La vertu demande une autodétermination qui n'est accessible que par l'effort permanent de domination de ses habitudes, effective elle-même dans la seule mesure où nous encrons l'ensemble de nos actes dans un projet général homogène, celui d'atteindre le souverain bien. Toutes nos activités doivent tendre vers ce seul but, cette fin architectonique à laquelle nous devons faire l'effort de subordonner toutes les autres. D'où la nécessité de prendre l'habitude d'agir d'une certaine manière, car si nous nous laissons aller sans prendre garde à la conduite de nos actes, nous n'aurons jamais la capacité de nous conduire de la manière dont nous le voulons.
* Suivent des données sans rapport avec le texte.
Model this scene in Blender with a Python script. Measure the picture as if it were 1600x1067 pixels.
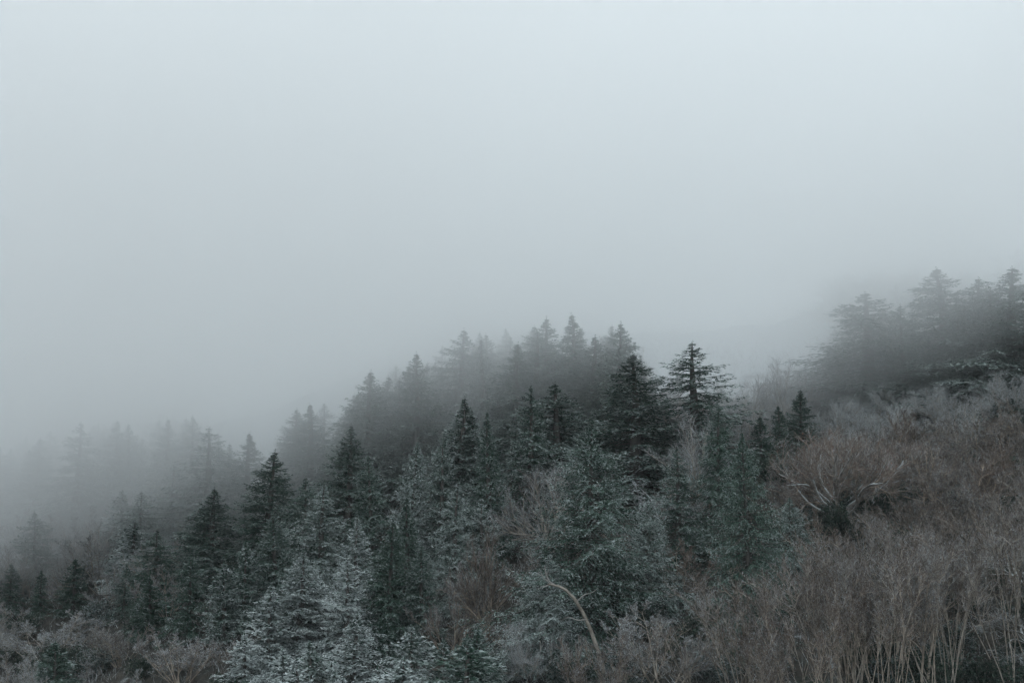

Encore faut-il avoir une orientation précise, un objectif clair, une volonté distincte, par lesquels orienter nos habitudes, notre attitude. Ce qu'Aristote appelle dans sa théorie des causes « le pourquoi ultime ». L'urgence de l'application de cette injonction prend un caractère tout à fait personnel si l'on se rappelle que Nicomaque était à la fois le nom de son père et de son fils -ce qui nous ramène avec une touche d'ironie à la dimension de la filiation et de la généalogie-. Il existe un aphorisme resté célèbre, utilisé par le péripatéticien dans la marche des animaux. « La conclusion, c'est l'action ». Comment conclure mieux que le maître lui-même ? peut être en allant plus loin dans le rapport de finalité entre action et vertu et en tournant la chose ainsi: la solution, c'est l'action. La nature propose, l'individu dispose, par le moyen de l'action, en vue de la vertu.
Une bonne éducation est nécessaire pour contracter ce que recherche tout philosophe, l'amour de la sagesse, qui mènera naturellement à celui de la vertu. Là où Aristote va plus loin que la philosophie, c'est qu'il ne se contente pas de donner à aimer sagesse et vertu, mais à les appliquer.